Woman Who Bought A Yoga Mat Receives 20,000 Fake Oxycodone Pills Instead

Dominique Mosbergen
When the mailman stopped by a South Carolina woman’s home last Saturday afternoon, she thought the yoga mat she’d ordered online had arrived.

When the mail carrier stopped by a South Carolina woman’s home Saturday afternoon, she thought the yoga mat she’d ordered online had arrived. Instead, the Rock Hill resident got a rude surprise.

The box was reportedly full of illegal narcotic pills.

The 20,000 counterfeit oxycodone tablets were worth about $400,000, WSOC-TV reported. There were so many pills stuffed inside the box “they were spilling from the packaging,” the unidentified woman said.

The woman called the police, who promptly launched an investigation.

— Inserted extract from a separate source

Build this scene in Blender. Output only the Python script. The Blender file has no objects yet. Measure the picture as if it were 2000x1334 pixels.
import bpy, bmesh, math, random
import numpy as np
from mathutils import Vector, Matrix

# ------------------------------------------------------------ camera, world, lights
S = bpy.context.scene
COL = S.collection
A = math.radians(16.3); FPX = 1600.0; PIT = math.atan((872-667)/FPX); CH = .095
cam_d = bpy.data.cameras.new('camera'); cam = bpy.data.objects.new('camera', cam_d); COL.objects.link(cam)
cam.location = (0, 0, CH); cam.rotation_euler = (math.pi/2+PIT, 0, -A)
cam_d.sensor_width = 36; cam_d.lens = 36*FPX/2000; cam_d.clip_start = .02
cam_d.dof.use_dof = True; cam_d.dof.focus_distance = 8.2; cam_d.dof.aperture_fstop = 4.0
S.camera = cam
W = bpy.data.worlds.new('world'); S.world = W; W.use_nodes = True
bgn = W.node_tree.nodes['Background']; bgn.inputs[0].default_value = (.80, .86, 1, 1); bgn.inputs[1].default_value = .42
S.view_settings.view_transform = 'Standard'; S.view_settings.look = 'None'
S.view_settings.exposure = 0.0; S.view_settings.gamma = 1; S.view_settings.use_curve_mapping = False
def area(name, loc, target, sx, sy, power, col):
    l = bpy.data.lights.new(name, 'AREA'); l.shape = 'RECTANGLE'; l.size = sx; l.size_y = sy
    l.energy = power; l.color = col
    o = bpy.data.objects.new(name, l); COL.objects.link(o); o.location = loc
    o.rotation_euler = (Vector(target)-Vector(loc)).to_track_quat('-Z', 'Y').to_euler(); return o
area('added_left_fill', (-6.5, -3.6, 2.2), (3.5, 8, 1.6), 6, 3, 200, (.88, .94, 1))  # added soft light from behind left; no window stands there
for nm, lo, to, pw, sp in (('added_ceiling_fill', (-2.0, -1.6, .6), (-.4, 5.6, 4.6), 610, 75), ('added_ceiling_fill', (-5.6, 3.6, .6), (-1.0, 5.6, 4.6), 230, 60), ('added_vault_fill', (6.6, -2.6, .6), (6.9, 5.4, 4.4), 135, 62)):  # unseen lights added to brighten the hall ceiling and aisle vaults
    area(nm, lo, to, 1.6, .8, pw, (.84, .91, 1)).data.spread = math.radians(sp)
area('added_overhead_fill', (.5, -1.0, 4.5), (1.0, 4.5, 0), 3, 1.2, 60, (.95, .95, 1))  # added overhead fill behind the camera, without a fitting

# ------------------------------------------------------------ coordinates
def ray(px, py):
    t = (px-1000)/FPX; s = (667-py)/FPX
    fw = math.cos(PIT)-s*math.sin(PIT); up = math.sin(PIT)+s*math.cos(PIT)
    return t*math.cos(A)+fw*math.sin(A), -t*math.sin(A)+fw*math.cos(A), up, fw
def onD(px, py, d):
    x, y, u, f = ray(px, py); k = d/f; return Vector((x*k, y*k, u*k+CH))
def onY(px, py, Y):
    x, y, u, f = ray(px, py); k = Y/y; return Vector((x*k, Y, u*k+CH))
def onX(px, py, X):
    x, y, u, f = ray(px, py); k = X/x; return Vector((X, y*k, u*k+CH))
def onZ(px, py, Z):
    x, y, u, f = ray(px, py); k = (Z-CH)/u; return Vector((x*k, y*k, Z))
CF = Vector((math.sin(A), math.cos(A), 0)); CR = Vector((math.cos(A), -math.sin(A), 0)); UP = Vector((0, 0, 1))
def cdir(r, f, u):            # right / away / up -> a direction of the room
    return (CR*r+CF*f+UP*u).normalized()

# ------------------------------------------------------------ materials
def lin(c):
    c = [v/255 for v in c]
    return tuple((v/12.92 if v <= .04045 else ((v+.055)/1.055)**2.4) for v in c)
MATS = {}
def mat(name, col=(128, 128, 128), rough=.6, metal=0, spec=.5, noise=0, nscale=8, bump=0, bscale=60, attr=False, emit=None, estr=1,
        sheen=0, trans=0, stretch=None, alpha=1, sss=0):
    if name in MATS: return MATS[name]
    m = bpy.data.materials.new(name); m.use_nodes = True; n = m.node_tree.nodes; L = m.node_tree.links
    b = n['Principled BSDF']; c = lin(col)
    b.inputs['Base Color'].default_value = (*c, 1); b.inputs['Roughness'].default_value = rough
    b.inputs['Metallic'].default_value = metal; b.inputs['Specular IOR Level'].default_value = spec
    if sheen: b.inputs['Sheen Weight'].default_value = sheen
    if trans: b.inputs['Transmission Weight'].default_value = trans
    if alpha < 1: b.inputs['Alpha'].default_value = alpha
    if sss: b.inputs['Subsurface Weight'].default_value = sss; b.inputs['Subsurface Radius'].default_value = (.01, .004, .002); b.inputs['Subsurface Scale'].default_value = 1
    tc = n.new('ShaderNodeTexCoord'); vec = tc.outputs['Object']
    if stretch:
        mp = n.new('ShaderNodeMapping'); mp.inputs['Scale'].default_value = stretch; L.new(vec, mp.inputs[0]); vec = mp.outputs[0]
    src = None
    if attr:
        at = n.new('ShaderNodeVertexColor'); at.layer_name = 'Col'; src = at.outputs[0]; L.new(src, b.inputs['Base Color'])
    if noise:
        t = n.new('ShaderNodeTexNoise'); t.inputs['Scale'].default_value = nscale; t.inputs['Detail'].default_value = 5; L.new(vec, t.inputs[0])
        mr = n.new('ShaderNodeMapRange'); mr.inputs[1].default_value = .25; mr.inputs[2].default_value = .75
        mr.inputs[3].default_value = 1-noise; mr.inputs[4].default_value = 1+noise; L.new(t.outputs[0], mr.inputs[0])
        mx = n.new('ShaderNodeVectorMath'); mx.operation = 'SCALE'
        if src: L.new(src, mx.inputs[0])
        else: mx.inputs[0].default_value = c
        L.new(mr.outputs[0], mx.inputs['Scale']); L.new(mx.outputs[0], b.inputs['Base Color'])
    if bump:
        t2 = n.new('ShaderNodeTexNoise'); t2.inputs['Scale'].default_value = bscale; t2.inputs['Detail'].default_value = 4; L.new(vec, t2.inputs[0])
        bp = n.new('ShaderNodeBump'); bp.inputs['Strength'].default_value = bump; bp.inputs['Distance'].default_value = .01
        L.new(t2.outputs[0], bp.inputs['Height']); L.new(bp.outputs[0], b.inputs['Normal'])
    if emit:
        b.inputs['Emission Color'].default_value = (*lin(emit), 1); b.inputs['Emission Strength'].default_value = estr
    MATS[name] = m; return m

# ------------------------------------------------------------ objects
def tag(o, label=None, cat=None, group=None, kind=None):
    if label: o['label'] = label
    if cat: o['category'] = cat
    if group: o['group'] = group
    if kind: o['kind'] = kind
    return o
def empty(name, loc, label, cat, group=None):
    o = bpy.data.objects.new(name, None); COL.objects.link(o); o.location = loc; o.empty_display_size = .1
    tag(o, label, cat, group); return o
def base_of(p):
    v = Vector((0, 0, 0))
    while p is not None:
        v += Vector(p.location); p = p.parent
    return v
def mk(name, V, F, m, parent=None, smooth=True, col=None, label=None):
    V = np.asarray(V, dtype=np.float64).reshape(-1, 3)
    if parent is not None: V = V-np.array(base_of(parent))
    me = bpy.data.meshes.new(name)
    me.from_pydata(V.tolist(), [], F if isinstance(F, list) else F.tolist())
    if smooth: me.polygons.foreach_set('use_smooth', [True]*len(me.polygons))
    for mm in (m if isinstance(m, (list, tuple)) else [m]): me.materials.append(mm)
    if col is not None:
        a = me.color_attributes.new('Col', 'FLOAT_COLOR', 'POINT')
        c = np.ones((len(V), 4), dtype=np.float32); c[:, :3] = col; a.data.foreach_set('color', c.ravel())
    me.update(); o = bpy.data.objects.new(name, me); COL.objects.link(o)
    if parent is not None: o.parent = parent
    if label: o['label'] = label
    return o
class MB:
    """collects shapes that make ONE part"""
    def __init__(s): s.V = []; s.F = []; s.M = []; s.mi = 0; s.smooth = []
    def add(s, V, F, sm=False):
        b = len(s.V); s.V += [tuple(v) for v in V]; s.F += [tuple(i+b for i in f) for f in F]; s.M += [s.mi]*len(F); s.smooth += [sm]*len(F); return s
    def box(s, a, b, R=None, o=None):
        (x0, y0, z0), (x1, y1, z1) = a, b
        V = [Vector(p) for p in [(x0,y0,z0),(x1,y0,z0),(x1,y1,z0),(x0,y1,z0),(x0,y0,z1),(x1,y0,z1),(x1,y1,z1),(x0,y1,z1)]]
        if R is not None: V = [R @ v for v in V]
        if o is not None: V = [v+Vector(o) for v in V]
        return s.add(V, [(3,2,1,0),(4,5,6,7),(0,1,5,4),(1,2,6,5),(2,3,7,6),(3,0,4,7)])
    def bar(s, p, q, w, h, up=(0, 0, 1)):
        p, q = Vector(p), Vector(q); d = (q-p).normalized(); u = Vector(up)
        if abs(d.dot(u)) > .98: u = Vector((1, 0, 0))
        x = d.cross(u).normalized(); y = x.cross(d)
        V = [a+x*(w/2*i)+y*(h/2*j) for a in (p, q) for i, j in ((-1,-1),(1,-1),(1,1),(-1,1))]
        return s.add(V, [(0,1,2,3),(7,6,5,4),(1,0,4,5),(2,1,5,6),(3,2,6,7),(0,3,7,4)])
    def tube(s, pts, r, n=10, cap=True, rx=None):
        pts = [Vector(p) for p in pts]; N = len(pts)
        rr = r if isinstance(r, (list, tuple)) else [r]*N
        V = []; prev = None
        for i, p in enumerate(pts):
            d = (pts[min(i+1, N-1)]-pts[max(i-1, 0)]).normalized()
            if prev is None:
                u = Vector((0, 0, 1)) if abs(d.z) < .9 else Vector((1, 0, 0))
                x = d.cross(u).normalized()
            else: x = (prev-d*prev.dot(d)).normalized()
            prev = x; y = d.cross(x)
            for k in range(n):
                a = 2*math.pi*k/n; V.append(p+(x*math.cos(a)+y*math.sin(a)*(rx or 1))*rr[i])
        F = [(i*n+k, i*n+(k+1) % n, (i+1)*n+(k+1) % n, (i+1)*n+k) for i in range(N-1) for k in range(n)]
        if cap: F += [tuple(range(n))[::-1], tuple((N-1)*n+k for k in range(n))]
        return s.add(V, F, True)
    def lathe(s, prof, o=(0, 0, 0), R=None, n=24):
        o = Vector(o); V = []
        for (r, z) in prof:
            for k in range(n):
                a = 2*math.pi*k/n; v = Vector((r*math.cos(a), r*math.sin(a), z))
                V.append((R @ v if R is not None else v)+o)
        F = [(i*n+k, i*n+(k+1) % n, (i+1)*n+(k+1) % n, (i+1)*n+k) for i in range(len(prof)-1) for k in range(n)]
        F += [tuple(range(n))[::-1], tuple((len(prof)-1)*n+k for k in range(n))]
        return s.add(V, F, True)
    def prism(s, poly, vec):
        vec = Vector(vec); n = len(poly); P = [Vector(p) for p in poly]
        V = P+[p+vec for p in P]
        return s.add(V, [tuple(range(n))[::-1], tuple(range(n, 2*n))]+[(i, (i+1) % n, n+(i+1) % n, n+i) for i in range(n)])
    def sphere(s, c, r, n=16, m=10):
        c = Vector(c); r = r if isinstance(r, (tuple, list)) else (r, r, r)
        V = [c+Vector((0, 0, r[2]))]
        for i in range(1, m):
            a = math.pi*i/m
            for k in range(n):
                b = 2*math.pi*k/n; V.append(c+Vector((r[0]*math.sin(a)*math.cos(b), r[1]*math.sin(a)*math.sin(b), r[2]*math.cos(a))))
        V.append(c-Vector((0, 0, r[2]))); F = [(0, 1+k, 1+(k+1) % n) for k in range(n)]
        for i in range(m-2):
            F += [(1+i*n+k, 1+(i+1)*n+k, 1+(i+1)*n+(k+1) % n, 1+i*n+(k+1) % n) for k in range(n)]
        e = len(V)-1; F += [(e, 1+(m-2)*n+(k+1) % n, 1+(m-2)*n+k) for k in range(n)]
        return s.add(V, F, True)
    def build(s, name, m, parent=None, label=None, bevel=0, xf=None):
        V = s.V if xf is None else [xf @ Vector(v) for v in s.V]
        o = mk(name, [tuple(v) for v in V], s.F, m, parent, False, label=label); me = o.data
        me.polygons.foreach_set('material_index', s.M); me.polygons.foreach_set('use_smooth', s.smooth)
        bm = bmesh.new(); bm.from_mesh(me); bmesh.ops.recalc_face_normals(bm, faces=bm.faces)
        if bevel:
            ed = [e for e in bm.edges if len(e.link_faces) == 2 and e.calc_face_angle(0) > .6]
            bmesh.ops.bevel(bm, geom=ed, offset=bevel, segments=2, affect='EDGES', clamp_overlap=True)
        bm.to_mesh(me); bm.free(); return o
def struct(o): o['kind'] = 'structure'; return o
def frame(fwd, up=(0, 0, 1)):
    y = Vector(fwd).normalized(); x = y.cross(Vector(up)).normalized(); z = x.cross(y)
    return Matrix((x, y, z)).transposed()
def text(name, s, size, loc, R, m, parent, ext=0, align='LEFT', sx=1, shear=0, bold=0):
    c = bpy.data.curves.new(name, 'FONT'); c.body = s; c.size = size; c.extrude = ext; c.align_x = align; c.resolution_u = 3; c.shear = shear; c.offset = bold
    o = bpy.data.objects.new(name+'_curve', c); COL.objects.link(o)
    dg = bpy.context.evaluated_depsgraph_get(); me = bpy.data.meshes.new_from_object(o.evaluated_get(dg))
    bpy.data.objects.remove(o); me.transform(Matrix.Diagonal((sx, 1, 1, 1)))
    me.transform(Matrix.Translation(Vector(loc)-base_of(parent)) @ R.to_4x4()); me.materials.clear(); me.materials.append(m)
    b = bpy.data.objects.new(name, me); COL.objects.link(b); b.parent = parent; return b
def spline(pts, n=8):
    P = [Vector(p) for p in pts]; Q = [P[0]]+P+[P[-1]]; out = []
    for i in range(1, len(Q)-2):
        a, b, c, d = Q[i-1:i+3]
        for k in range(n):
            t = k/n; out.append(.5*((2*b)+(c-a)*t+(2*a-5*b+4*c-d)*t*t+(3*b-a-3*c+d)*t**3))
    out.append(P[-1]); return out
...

Officials told the Rock Hill Herald that the pills were likely made in Mexico and shipped from California. The drugs were apparently bound for the woman’s former address, which is now vacant. Due to a misspelling, the package was flagged by the post office and redirected to the woman’s current address.

Marvin Brown, the commander of the drug enforcement unit of the York County Sheriff’s Office, told WSOC-TV that traffickers often send illegal drugs to addresses they know will be clear of people so they can pick up the contraband. These include vacant residences and “homes where people have gone to work for the day.”

A significant number of drugs are mailed in the U.S. annually. In the last 12 months, the U.S. Postal Service seized over 37,000 pounds of illegal drugs, most of it marijuana, the San Diego Union-Tribune reported. Although recreational marijuana has been legalized in many states, sending the drug through the mail remains a crime.